**Given task**. The lines to reproduce run from the first one through the line containing "return m, nt, nt.nodes.new, nt.links.new". Reproduce them exactly.

**Data excerpt**.
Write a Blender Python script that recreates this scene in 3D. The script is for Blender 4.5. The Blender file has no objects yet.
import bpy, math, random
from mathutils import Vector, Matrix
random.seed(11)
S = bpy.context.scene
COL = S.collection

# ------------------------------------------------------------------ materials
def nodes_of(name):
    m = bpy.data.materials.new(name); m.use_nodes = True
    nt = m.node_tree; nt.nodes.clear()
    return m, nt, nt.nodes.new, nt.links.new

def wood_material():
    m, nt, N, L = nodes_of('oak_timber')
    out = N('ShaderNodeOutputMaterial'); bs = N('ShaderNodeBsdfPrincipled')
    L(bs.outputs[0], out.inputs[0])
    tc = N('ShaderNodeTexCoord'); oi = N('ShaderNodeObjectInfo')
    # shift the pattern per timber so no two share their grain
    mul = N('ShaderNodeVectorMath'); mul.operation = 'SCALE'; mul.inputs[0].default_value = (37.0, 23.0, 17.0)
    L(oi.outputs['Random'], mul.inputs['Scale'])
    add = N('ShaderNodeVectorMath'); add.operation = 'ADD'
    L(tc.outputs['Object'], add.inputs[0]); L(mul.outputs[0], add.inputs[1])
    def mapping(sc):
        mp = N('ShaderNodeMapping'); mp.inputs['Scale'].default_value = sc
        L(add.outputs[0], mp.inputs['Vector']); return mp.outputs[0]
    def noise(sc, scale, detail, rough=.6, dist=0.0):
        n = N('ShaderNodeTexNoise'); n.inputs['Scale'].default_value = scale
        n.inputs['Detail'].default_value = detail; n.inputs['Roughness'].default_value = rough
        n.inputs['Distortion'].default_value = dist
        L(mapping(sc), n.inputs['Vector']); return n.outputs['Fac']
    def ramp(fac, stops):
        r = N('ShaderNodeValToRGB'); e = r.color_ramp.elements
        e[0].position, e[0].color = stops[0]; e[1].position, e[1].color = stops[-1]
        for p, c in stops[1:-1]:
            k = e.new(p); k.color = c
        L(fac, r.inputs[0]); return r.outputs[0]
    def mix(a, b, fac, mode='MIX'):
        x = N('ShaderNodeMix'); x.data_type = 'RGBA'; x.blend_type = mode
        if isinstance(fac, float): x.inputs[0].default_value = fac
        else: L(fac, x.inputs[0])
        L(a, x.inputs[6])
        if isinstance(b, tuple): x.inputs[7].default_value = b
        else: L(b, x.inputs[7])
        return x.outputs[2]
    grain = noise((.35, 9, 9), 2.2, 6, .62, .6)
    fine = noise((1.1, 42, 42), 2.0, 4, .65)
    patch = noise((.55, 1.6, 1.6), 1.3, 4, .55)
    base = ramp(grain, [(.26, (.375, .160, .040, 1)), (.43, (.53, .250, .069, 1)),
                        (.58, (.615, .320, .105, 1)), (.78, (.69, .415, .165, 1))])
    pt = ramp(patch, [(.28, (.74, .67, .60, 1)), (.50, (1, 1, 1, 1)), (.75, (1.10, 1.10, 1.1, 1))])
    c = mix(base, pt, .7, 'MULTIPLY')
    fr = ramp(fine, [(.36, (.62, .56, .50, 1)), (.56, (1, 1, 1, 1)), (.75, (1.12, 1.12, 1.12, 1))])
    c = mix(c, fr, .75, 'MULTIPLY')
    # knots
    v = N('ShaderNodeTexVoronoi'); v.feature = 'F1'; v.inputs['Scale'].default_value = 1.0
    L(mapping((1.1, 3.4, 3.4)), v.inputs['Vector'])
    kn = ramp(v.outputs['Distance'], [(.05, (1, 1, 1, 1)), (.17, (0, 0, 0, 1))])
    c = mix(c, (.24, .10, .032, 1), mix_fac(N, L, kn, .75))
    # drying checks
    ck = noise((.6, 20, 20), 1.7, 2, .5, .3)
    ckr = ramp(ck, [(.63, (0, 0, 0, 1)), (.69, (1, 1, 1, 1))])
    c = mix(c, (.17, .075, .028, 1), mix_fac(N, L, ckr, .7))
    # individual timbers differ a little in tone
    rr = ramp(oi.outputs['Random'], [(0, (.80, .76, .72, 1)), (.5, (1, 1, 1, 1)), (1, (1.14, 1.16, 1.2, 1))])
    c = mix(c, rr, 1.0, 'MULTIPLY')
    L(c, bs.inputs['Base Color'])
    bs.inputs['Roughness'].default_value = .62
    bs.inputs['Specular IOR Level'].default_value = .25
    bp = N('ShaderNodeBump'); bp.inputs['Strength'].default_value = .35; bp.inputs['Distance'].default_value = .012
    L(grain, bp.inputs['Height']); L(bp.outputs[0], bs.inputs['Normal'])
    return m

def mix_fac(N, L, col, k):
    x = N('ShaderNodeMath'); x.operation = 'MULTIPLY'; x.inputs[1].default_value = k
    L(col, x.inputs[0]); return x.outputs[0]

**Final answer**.
Write a Blender Python script that recreates this scene in 3D. The script is for Blender 4.5. The Blender file has no objects yet.
import bpy, math, random
from mathutils import Vector, Matrix
random.seed(11)
S = bpy.context.scene
COL = S.collection

# ------------------------------------------------------------------ materials
def nodes_of(name):
    m = bpy.data.materials.new(name); m.use_nodes = True
    nt = m.node_tree; nt.nodes.clear()
    return m, nt, nt.nodes.new, nt.links.new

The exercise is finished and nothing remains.